The way Sidelle has put the point, it is not easy to see what the similarity is. The conventions in that situation are irrelevant to the truth of some sentence here, and similarly, to the necessity of bachelors being male there? The points would seem more similar if Sidelle semantically descended for the first bit: just as the conventions in that situation are irrelevant to whether Linda is a female bachelor in that situation, so too are they irrelevant to whether the bachelors are necessarily male there.

In any case, the point can be accepted: bachelors are necessarily male, in all situations. So in a situation where the conventions were different, any bachelors would still need to be male.

But, and this is the crucial point, in saying this, we are using our language, with our conventions, and describing a counterfactual scenario. Our proposition 'Necessarily, all the bachelors are male' is true of that situation. Call the situation S – our more explicit proposition 'Necessarily, all the bachelors are male in S' is true. And you can substitute for 'S' the name of any possible situation.

To ask of that situation, of S, whether the bachelors are necessarily male there, is palpably not to ask whether the proposition that bachelors are male – the proposition now, or whatever thing bears modal statuses, not just the sentence – is necessarily true in that situation. That question just hasn't been raised.

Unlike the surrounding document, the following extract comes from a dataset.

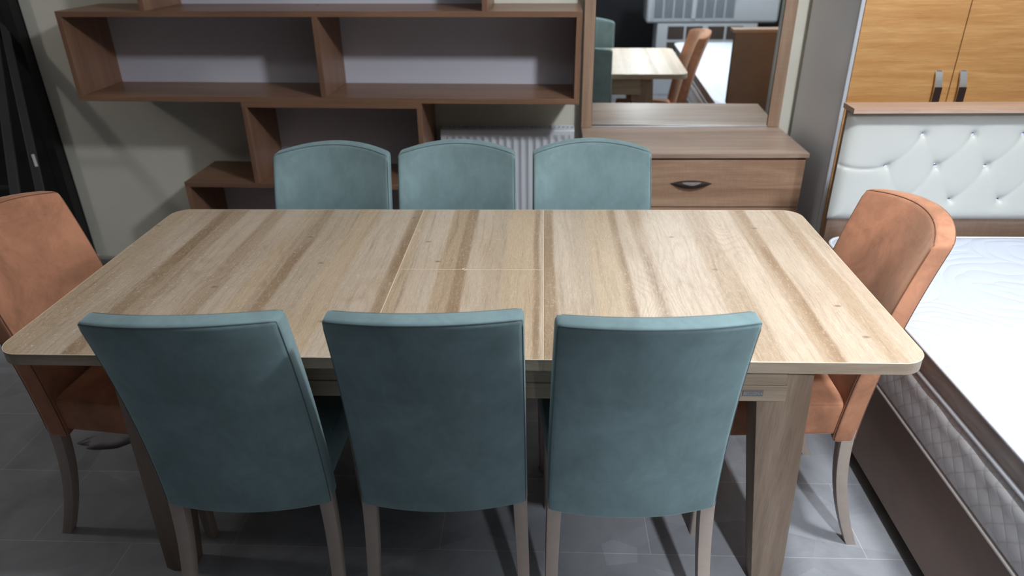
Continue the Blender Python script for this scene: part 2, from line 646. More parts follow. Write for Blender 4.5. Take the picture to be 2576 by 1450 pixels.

And this is why 'AND SO' is capitalized – it is spurious. It just doesn't follow from all the bachelors in situation S necessarily being male – that's us describing the scenario from here, remember – that the proposition that bachelors are male is necessarily true in that situation – and so you can't conclude from it that some proposition of ours which is necessarily true is necessarily necessarily true. Of course, such a conclusion is itself plausible, but that doesn't mean Sidelle – a conventionalist about the modal statuses of propositions – is entitled to it! And his argument only gets there by means of a subtle, illicit use-mention shift.

Having established to his satisfaction that he is not committed to what is necessary varying with convention, Sidelle then faces the task of explaining why the following plausible constraint on explanation fails in this instance: if A explains B, it can't be that no change in B would ever come about if A changed.

I think there are serious problems with his attempt, and I hope to make this clear in future. My purpose here has just been to show that the previous step, which led Sidelle to having to face this question about explanation, is fallacious. Sidelle has slid from mention to use in the consequents of the counter-conventional, counterfactual conditionals at issue: he can agree with everyone else that, if conventions had been different, any bachelors would still necessarily be male, but this is not the same as being able to agree that, if conventions had been different, the proposition that any bachelors are male would still be necessary. His argument from common knowledge about how to evaluate counterfactuals does not succeed in earning him the right to the latter, only the former. We can conclude from this alone that Sidelle has not adequately responded to the (necessity-making focused) objection from the contingency of conventions. 

References 

Ayer, A.J. (1936). Language, Truth and Logic. London, V. Gollancz, Ltd.

Carnap, Rudolf (1947). Meaning and Necessity. University of Chicago Press.

Lewy, Casimir (1976). Meaning and Modality. Cambridge University Press.

Quine, W.V. (1936). Truth by Convention. In The Ways of Paradox and Other Essays.

Sidelle, Alan (2009). Conventionalism and the contingency of conventions. Noûs 43 (2):224-241.

Sidelle, Alan (1989). Necessity, Essence, and Individuation: A Defense of Conventionalism. Cornell University Press.

 Yablo, Stephen (1992). "Review of Alan Sidelle, Necessity, Essence and Individuation." Philosophical Review 101: 878-81.